One has to determine how far one wants to take this profession. If one finds that they enjoy working at the local or regional level as a Solo VJ, then what is wrong with that? The so called prestige over National news reporting is a load anyways. An ego driven mentality as I see it.
Network news is a joke. When money is the #1 driving force behind reporting, the venue reporting that news loses all credibility.
Michael’s philosophy may not be 100% perfect according to his many detractors, but I have found through corresponding with him, along with others who share a similar POV, that he is more approachable and is willing to lend his experience than many of the GOB ENG’s out there who fear that we will discover their little secrets.
I myself have a ways to go yet in this new paradigm, but I have found that I can do what I do as a Solo VJ and sleep at night knowing I am being true to the story, true to myself - and this is because of the ability to ask questions, get straight answers from someone who isn’t afraid to share his experiences and knowledge. The ENG people could learn a thing or two about that.
And that goes a lot further than a paycheck in my opinion.
When all is said and done, we want the news to be better, we want the opportunity to speak as a voice in the digital wilderness. Whether it be through TV or web video, we just want to tell our unique stories as how we see them.

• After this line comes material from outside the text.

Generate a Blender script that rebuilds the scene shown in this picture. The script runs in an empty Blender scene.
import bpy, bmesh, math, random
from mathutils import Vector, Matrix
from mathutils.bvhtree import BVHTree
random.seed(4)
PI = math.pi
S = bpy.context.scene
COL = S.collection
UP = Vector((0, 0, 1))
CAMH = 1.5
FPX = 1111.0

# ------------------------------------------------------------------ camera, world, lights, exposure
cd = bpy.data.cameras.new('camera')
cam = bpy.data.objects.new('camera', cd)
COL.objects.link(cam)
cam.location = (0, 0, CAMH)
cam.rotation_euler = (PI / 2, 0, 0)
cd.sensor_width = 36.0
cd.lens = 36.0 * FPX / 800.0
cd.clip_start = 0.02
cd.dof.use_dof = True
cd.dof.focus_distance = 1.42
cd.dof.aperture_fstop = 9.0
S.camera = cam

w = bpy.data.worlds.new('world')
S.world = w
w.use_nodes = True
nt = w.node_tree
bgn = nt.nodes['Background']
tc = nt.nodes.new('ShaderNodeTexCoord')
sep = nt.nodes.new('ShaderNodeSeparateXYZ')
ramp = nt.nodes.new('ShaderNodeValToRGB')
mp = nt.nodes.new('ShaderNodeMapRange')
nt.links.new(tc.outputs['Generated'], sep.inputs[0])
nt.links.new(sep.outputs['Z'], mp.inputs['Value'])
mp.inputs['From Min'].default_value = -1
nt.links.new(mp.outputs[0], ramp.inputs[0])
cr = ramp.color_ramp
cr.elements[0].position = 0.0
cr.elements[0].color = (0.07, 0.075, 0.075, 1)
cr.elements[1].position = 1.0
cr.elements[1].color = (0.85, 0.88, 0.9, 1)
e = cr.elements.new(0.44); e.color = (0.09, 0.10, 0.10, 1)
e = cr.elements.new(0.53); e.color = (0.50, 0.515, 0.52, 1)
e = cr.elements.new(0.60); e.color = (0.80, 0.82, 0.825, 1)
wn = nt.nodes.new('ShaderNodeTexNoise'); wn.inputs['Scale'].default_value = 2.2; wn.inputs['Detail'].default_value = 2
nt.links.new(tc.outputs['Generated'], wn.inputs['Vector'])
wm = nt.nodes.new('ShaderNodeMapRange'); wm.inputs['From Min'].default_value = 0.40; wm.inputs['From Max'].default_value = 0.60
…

And that benefits all of us in the end.
Interview was very fair. I am not sure if you support Rosenblum or not. You should not have let him bully you to print the interview. He generates a lot of insults and hatred it seems from many people, wherever he goes it seems. Is it all jealousy? Others who promote these ideas do not get so much poison directed to them. Many of the schemes he promotes seem to be purpose for enriching himself, do they enrich others I do not know. On Mindy Mcadams blog she reports from the Travel Channel training that Rosenblums course is not worth the time and money unless you value the introductions to the travel channel personal.